Homecoming: When God is The Home, You Can Always Go Home

Homecoming: When God is The Home, You Can Always Go Home August 27, 2023

When I close my eyes and think about home, certain things come to my mind. Home is that beautiful old Tudor on Jenkinson Court in suburban Chicago. Home is shooting buckets in the driveway behind it or zipping down the bike path toward my friend’s house or popping over to Shirl’s for a chocolate ice cream cone. Home is turning on the radio and hearing Pat Hughes’ voice calling the Cubs game that afternoon. Home can be geography, a place that brings back pleasant memories. 

But those pleasant memories bring painful feelings as well. Because we can never go back. My old neighborhood is changed forever by the new middle school they built three doors down from that beautiful old Tudor I grew up in. All the old neighbors are gone, and Shirl’s is boarded up. Yes, home can be geography, but if that’s all it is, then we can truly never go back home. 

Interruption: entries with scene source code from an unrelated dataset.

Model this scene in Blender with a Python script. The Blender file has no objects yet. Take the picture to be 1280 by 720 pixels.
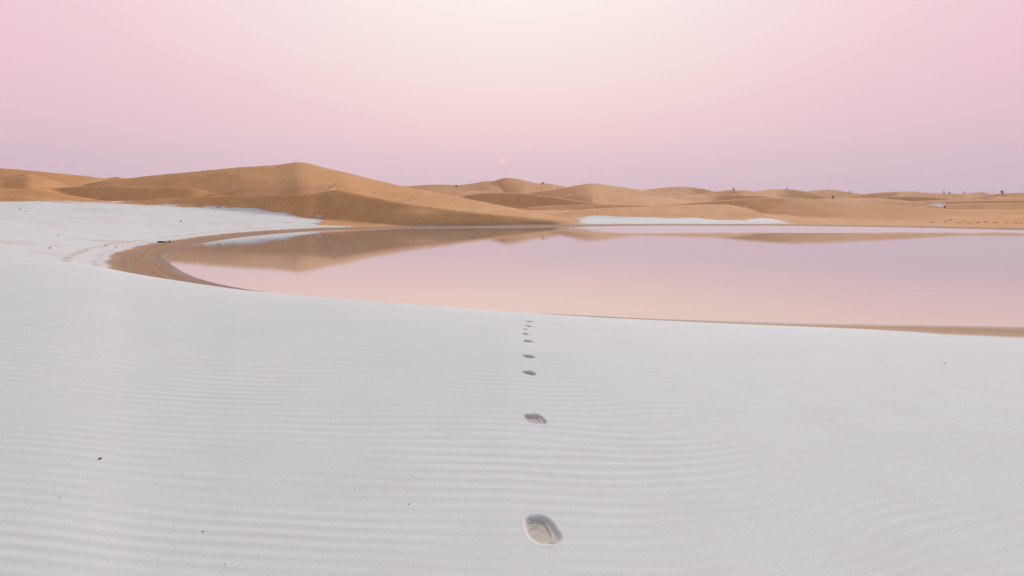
import bpy, bmesh, math, random
import numpy as np
from mathutils import Vector

# ------------------------------------------------------------------ camera, world, sun, exposure
sc = bpy.context.scene
COL = sc.collection
PW, PH, F, HOR, EYE = 1280.0, 720.0, 949.0, 258.0, 3.4     # photo size, focal length (px), horizon row, eye height over the water
cam_data = bpy.data.cameras.new("camera")
cam_data.sensor_width = 36.0
cam_data.lens = 36.0 * F / PW
cam_data.shift_y = -(PH / 2 - HOR) / PW
cam_data.clip_start, cam_data.clip_end = 0.05, 20000
cam = bpy.data.objects.new("camera", cam_data)
cam.location = (0, 0, EYE)
cam.rotation_euler = (math.radians(90), 0, 0)
COL.objects.link(cam)
sc.camera = cam

def lin(c):
    o = []
    for v in c:
        v = v / 255.0
        o.append(v / 12.92 if v <= 0.04045 else ((v + 0.055) / 1.055) ** 2.4)
    return (*o, 1.0)

world = bpy.data.worlds.new("World")
sc.world = world
world.use_nodes = True
wt = world.node_tree
wt.nodes.clear()

class NT:
    """tiny helper to write node trees"""
    def __init__(s, t): s.t = t
    def n(s, typ, **kw):
        o = s.t.nodes.new(typ)
        for k, v in kw.items(): setattr(o, k, v)
        return o
    def l(s, a, b): s.t.links.new(a, b)
    def put(s, sock, v):
        if isinstance(v, bpy.types.NodeSocket): s.l(v, sock)
        else: sock.default_value = v
    def m(s, op, a, b=None, c=None, clamp=False):
        o = s.n("ShaderNodeMath", operation=op, use_clamp=clamp)
        for i, v in enumerate((a, b, c)):
            if v is not None: s.put(o.inputs[i], v)
        return o.outputs[0]
    def ss(s, v, a, b, lo=0.0, hi=1.0):
        o = s.n("ShaderNodeMapRange", interpolation_type='SMOOTHSTEP')
        s.put(o.inputs[0], v); s.put(o.inputs[1], a); s.put(o.inputs[2], b); s.put(o.inputs[3], lo); s.put(o.inputs[4], hi)
        return o.outputs[0]
    def mix(s, f, a, b, blend='MIX'):
        o = s.n("ShaderNodeMix", data_type='RGBA', blend_type=blend)
        s.put(o.inputs[0], f); s.put(o.inputs[6], a); s.put(o.inputs[7], b)
        return o.outputs[2]
    def noise(s, vec, scale, detail=4.0, rough=0.55, lac=2.0):
        o = s.n("ShaderNodeTexNoise")
        s.l(vec, o.inputs["Vector"])
        o.inputs["Scale"].default_value = scale; o.inputs["Detail"].default_value = detail
        o.inputs["Roughness"].default_value = rough; o.inputs["Lacunarity"].default_value = lac
        return o.outputs["Fac"]
    def ramp(s, f, stops):
        o = s.n("ShaderNodeValToRGB")
        e = o.color_ramp.elements
        while len(e) < len(stops): e.new(0.5)
        for el, (p, c) in zip(e, stops): el.position = p; el.color = c
        s.l(f, o.inputs[0])
        return o.outputs[0]
    def attr(s, name):
        return s.n("ShaderNodeAttribute", attribute_name=name).outputs["Fac"]
    def scaled(s, vec, v):
        o = s.n("ShaderNodeMapping"); s.l(vec, o.inputs[0]); o.inputs["Scale"].default_value = v
        return o.outputs[0]

W = NT(wt)
gen = W.n("ShaderNodeTexCoord").outputs["Generated"]
sep = W.n("ShaderNodeSeparateXYZ"); W.l(gen, sep.inputs[0])
wx, wy, wz = sep.outputs
hyp = W.m('SQRT', W.m('ADD', W.m('MULTIPLY', wx, wx), W.m('MULTIPLY', wy, wy)))
hyp = W.m('MAXIMUM', hyp, 1e-4)
el = W.m('MULTIPLY', W.m('ARCTAN2', wz, hyp), 1 / (math.pi / 2))
elp = W.m('SQRT', W.m('MAXIMUM', el, 0.0))
hx = W.m('DIVIDE', wx, hyp)
hy = W.m('DIVIDE', wy, hyp)
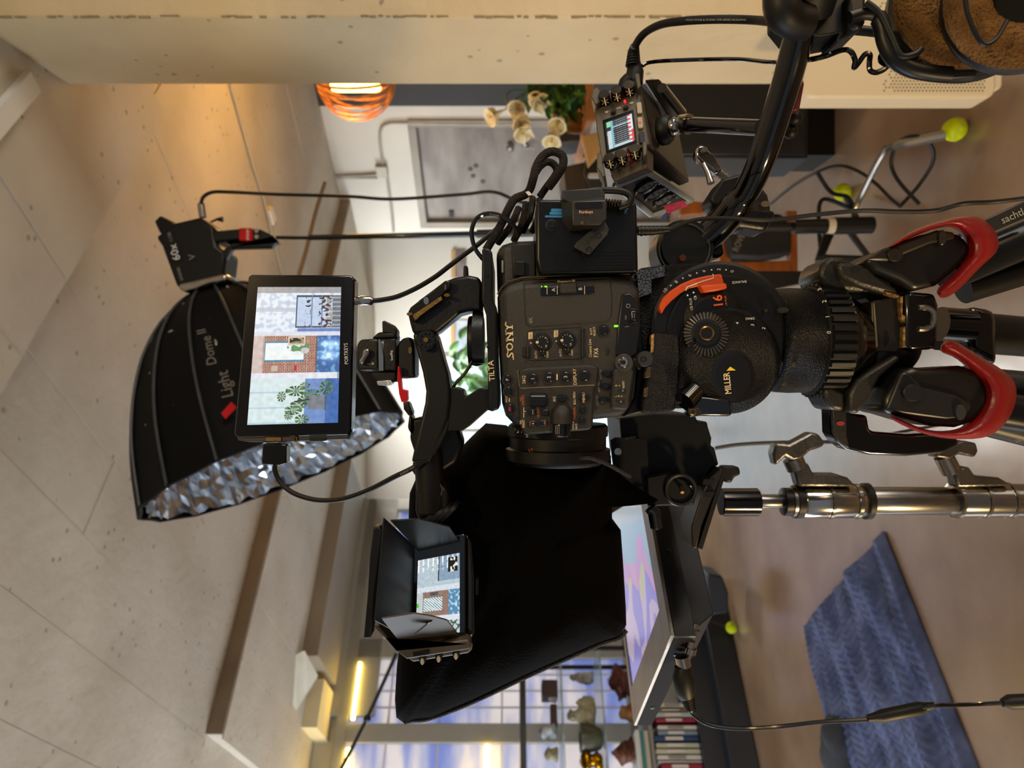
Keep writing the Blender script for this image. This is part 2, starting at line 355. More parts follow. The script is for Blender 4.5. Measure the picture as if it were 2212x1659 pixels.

My wife and I have been talking about home as not a place but as a relationship. Living far from where we grew up and where our families live can cause some level of homesickness, and in those times when we are feeling far from home, we remind each other that home is wherever we and our three daughters are. Home is relationship, as well. 

God Intended to Be Our Home

And for all people everywhere and in every time, home is in one particular relationship: with the God who created us to be loved by him. Even deeper than the home that families or friends can create is the home that is formed by our bond with God. In that home was everything we would ever need: love in its purest form and life to its fullest extent. 

Unfortunately, we thought we could make it on our own, so we left home to find if there was something more to be had. And so we, the human race, have been in exile ever since, frantically and desperately searching for “home” where there is no home to be found. And Jesus summarizes this exile, this fruitless search for home in his beautiful parable of the lost son. 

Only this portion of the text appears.